Iranian President Pezeshkian responded on X: “Deep historical mistrust in Iran toward US gov conduct remains, while unconstructive and contradictory signals from American officials carry a bitter message; they seek Iran’s surrender. Iranians do not submit to force.” Simultaneously, multiple media sources confirmed Tehran is planning to send a delegation to Islamabad despite the public rejection of Round 2. The gap between Iran’s public posture (no talks) and its private behavior (delegation expected) is the only diplomatic signal that matters tonight. Pakistan’s preparations in Islamabad — full security deployment, Serena Hotel ready, billboards up — suggest Islamabad is operating on the private signal rather than the public one. Vance is airborne. The ceasefire expires at 8PM ET. What happens in the next four hours will define the rest of the week.
Goldman Sachs reported its second-highest quarterly profit on record Monday morning — and the stock fell after the release, erasing a 3%+ year-to-date gain. The result is a precise template for what could happen across big tech earnings this week: strong backward-looking numbers, cautious forward language, and a market that has already moved. Solomon’s “things rarely move in a straight line” is the understated CEO version of the same CTA-momentum critique FNArena and Goldman’s own strategists made in their research notes. The bank that flagged $86B in mechanical equity buying opened earnings season by watching its own stock fall on record profits. Goldman also separately flagged the Monday market move: a controlled -0.24% session that it characterizes as the CTA momentum unwind beginning in an orderly fashion.
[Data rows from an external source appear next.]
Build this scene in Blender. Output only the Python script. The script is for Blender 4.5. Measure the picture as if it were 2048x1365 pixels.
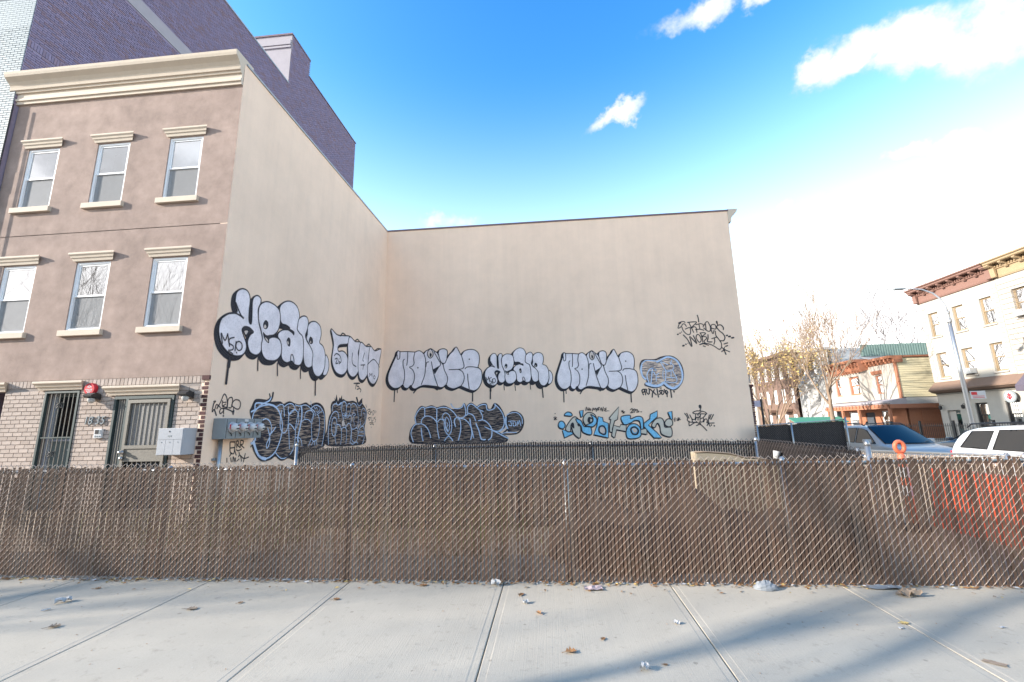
import bpy, bmesh, math, random
from mathutils import Vector, Matrix, Quaternion
from mathutils.geometry import tessellate_polygon
random.seed(7)
for o in list(bpy.data.objects): bpy.data.objects.remove(o)
SC = bpy.context.scene
COL = SC.collection
# ------------------------------------------------------------------ camera
CAMH = 1.5068
YAW, PIT, ROL = 0.0860, 0.1945, -0.0219
cy, sy, cp, sp = math.cos(YAW), math.sin(YAW), math.cos(PIT), math.sin(PIT)
FW = Vector((-sy*cp, cy*cp, sp)); R0 = Vector((cy, sy, 0)); U0 = R0.cross(FW)
RT = R0*math.cos(ROL)+U0*math.sin(ROL); UP = U0*math.cos(ROL)-R0*math.sin(ROL)
cd = bpy.data.cameras.new('camera'); cam = bpy.data.objects.new('camera', cd); COL.objects.link(cam)
cam.matrix_world = Matrix(((RT.x, UP.x, -FW.x, 0), (RT.y, UP.y, -FW.y, 0), (RT.z, UP.z, -FW.z, CAMH), (0, 0, 0, 1)))
cd.sensor_width = 36.0; cd.lens = 867.56*36/2048; cd.clip_end = 2000; cd.clip_start = .05
SC.camera = cam
# ------------------------------------------------------------------ light
SUN_TRAVEL = Vector((1.0, .33, -.40)).normalized()
SUN_EL = math.asin(-SUN_TRAVEL.z); SUN_AZ = math.atan2(-SUN_TRAVEL.x, -SUN_TRAVEL.y)
sl = bpy.data.lights.new('sun', 'SUN'); sl.energy = 2.0; sl.angle = math.radians(.8); sl.color = (1, .93, .84)
so = bpy.data.objects.new('sun', sl); COL.objects.link(so)
so.rotation_euler = SUN_TRAVEL.to_track_quat('-Z', 'Y').to_euler(); so.location = (-30, -10, 30)
W = bpy.data.worlds.new('World'); SC.world = W; W.use_nodes = True
SC.view_settings.view_transform = 'Standard'; SC.view_settings.look = 'None'
SC.view_settings.exposure = 2.38; SC.view_settings.gamma = 1.0
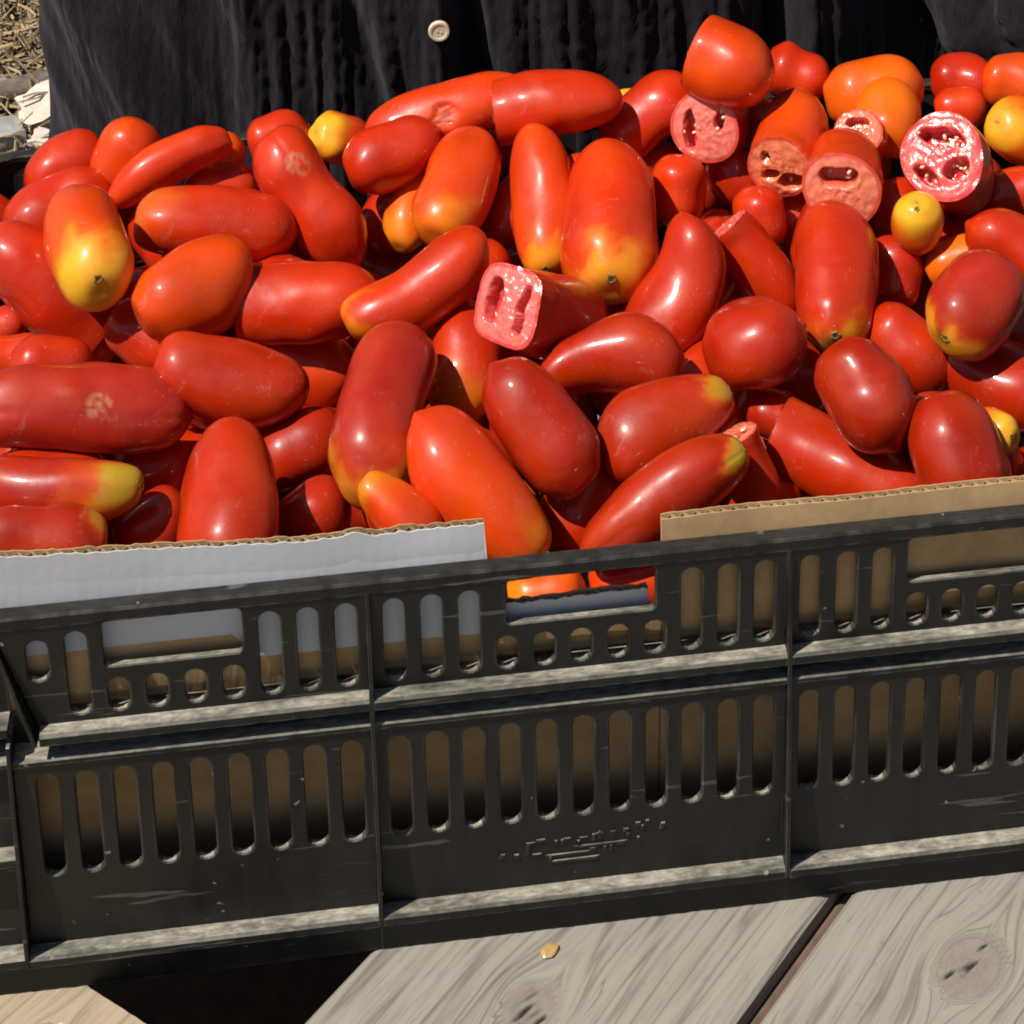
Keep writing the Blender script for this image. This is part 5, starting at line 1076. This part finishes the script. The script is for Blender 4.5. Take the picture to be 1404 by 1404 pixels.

Halliburton (HAL) reports Q1 2026 before the market opens Tuesday. Consensus: EPS $0.49–$0.53 (down 15–18% year-over-year), revenue ~$5.28–$5.37 billion (down ~2.6% YoY). North America completion and production revenue expected soft. International mix strong — Latin America +9.5%, Europe/Africa/CIS +7.5% expected. The result matters less than the guidance. Management will be asked directly: what WTI price are you modelling for the rest of 2026? Their answer — $84 (pre-TOUSKA), $89 (current), or $95+ (Scenario C) — is the most honest forward oil price forecast available from a company with direct operational exposure. Halliburton’s 9AM ET call lands the same morning Warsh opens his Senate testimony and the first post-ceasefire-expiry market data begins printing.
Kevin Warsh walks into the Senate Banking Committee Tuesday with WTI at $88–89, a ceasefire that expired last night, and a VIX that just climbed back above 20. The critical language to watch: “stagflation” in his opening statement would signal the Fed is preparing markets for a scenario where rate cuts are off the table regardless of growth weakness. Senator Tillis’s block threat remains unresolved — a confirmation delay ahead of Powell’s May 15 term expiry would create a leadership vacuum at the most consequential FOMC meeting since the war began.